New York - Paris, Milan, New York and London may reign in world fashion, but Asian and South American cities are ones to watch, according to an exhibition at one of the world's best design schools.
Dubbed "Around the world in 80 Items" by Style.com, the museum at New York's Fashion Institute of Technology is charting a new generation of fashion-forward cities eying global prominence.
The exhibition displays dozens of outfits and accessories ranging from a 1890 couture cape by the then-toast of Paris, Charles Frederick Worth, to a 2015 beaded dress by Nigeria's Lisa Folawiyo.
It showcases the likes of Chanel, Prada, Alexander McQueen and Ralph Lauren with emerging talent from as far afield as Antwerp, Istanbul, Kiev, Johannesburg, Mexico, Mumbai, Sao Paulo, Shanghai and Tokyo.
The exhibition calls itself "Global Fashion Capitals" and identifies 19 emerging cities, showcasing the work of many designers not well known or who have never shown before in the United States.

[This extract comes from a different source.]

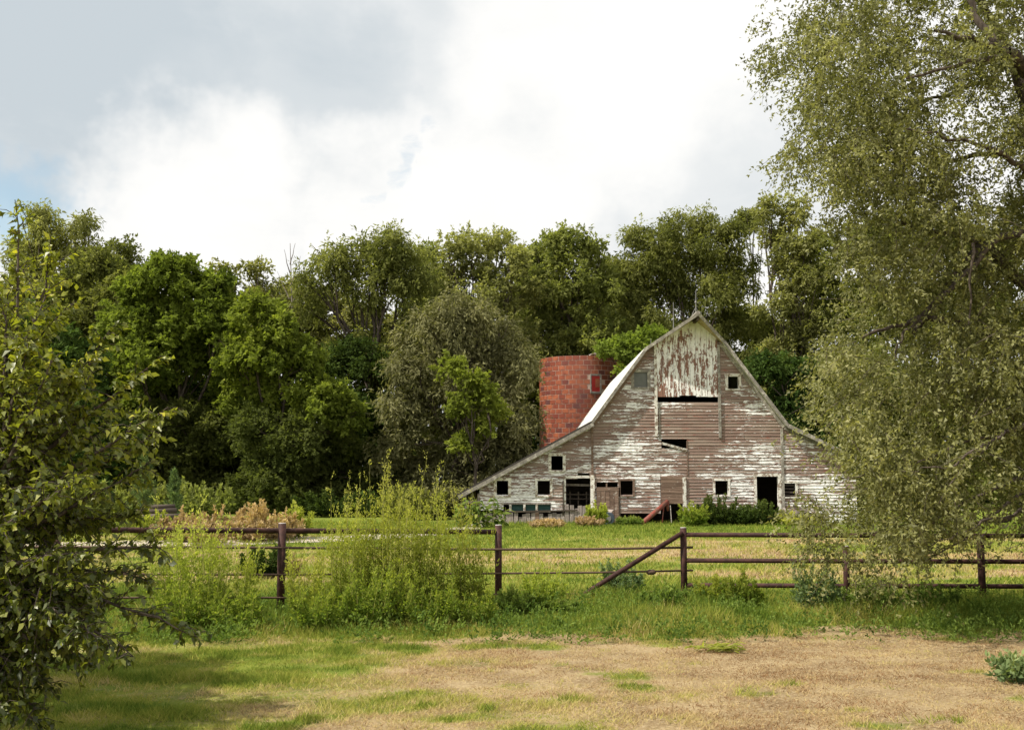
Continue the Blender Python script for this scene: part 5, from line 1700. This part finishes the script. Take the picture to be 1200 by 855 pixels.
# ------------------------------------------------------------------ grass
def blades(name, label, n_, x_rng, y_rng, h_fn, w0, seed, dens_fn=None, tint_fn=None, lean=.6, flat=0.0):
    rng = np.random.default_rng(seed)
    y = y_rng[0] + (y_rng[1] - y_rng[0]) * rng.random(n_)
    half = np.maximum(np.abs(x_rng[0]), np.abs(x_rng[1]))
    x = (rng.random(n_) * 2 - 1) * (y * .50 + .8)
    if dens_fn is not None:
        ok = rng.random(n_) < dens_fn(x, y)
        x, y = x[ok], y[ok]
    k = len(x)
    z = gz(x, y)
    h = h_fn(x, y) * (.45 + .9 * rng.random(k))
    a = rng.random(k) * 2 * math.pi
    ca, sa = np.cos(a), np.sin(a)
    lie = lean * (1 + flat * dryness(x, y))      # dead straw lies matted, green blades stand
    lx, ly = rng.normal(size=k) * lie * h, rng.normal(size=k) * lie * h
    h = h / (1 + .45 * flat * dryness(x, y))
    w = w0 * (.6 + .8 * rng.random(k))
    b0 = np.stack([x - ca * w / 2, y - sa * w / 2, z - .005], 1)
    b1 = np.stack([x + ca * w / 2, y + sa * w / 2, z - .005], 1)
    t = np.stack([x + lx, y + ly, z + h], 1)
    v = np.stack([b0, b1, t], 1).reshape(-1, 3)
    f = np.arange(k * 3, dtype=np.int32).reshape(-1, 3)
    dr = dryness(x, y)
    ti = np.clip(dr * .78 + .10 + rng.normal(size=k) * .10 + (fbm(x * 3.1, y * 4.5, 91, 3) - .5) * .55 + (fbm(x * .6, y * 1.1, 92, 3) - .5) * .35, 0, 1) if tint_fn is None else tint_fn(rng, x, y, dr)
    return tag(add_obj(name, np_mesh(name, v, f, M['grass'], False, ti)), label, kind='stuff')


blades('turf_grass', 'short mown grass of the near turf, green at left and straw at right', 330000, (-12, 12), (8.6, 16.6),
       lambda x, y: .018 + .085 * fbm(x * 1.3, y * 1.5, 61, 3) ** 1.6 * (1.5 - dryness(x, y)), .010, 1,
       lambda x, y: np.clip(1.05 - .40 * dryness(x, y), 0, 1) * sstep(.16, .6, fbm(x * 2.3, y * 2.6, 71, 3)), flat=.7)
blades('fence_grass', 'long unmown grass along the foot of the fence', 160000, (-12, 12), (14.2, 22.0),
       lambda x, y: (.05 + .40 * fbm(x * .9, y * 1.3, 62, 3) ** 2.2) * sstep(15.4, 17.6, strip_edge(x, y)), .014, 2,
       lambda x, y: sstep(15.5, 16.9, strip_edge(x, y)),
       lambda rng, x, y, dr: np.clip(.16 + .50 * (fbm(x * .8, y * 1.2, 67, 3) - .5) * 2 + rng.normal(size=len(x)) * .13 + .12 * (1 - sstep(15.6, 17.2, y)), 0, .85), .45)
blades('paddock_grass', 'paddock grass between the fence and the barn', 120000, (-26, 26), (21.5, 51.0),
       lambda x, y: .05 + .10 * fbm(x * .5, y * .5, 63, 3) * (1.2 - .6 * dryness(x, y)) + .10 * sstep(46.5, 49.5, y) * fbm(x * .6, y * .6, 64, 2), .030, 3,
       lambda x, y: np.ones_like(x))

# creeping broad leaved ground cover among the long grass
rng = np.random.default_rng(909)
k = 800
cx_ = rng.uniform(-10.5, 10.5, k); cy_ = 15.3 + 5.8 * rng.random(k) ** 1.3
C = np.stack([cx_, cy_, gz(cx_, cy_) + .05], 1)
rr_ = .10 + .26 * rng.random(k) ** 2
R = np.stack([rr_, rr_, rr_ * .75], 1)
pos, d, nr, ci = clump_foliage(rng, C, R, 90, 0, 0, -.4, .16, .6, .7)
ok = pos[:, 2] > gz(pos[:, 0], pos[:, 1])
pos, d, nr, ci = pos[ok], d[ok], nr[ok], ci[ok]
kk = len(pos)
v, f = leaf_quads(pos, d, nr, .052 * (.6 + .8 * rng.random(kk)), .024 * (.6 + .8 * rng.random(kk)))
tag(add_obj('ground_cover', np_mesh('ground_cover', v, f, M['leaf_herb'], False, np.clip(.5 * rng.random(k)[ci] + .4 * rng.random(kk), 0, 1))), 'creeping leafy ground cover among the long fence grass', kind='stuff')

In the last 10 years, there has been an explosion in hundreds of "fashion weeks" where designers display their latest collections to attract buyers and the media in a multi-billion-dollar industry.
But if the four most important fashion destinations are Paris, New York, Milan and London, then who comes next?
"There are a lot of people vying for that fifth and sixth place," exhibition co-curator Ariele Elia told AFP.
Her picks are Sao Paulo, Seoul and Shanghai, with a special mention for newbie Istanbul, which started a fashion week in 2009.
Interest in couture in Brazil's business capital dates back to the 1950s. The city also has very strong clothing and manufacturing industries, and since the 1980s has been creating its own designs.
The exhibition's flag bearer for Brazil is Alexandre Herchcovitch, whose 2007 jumpsuit fuses tribal-style beadwork and Brazilian colours into what the exhibition calls "a contemporary silhouette."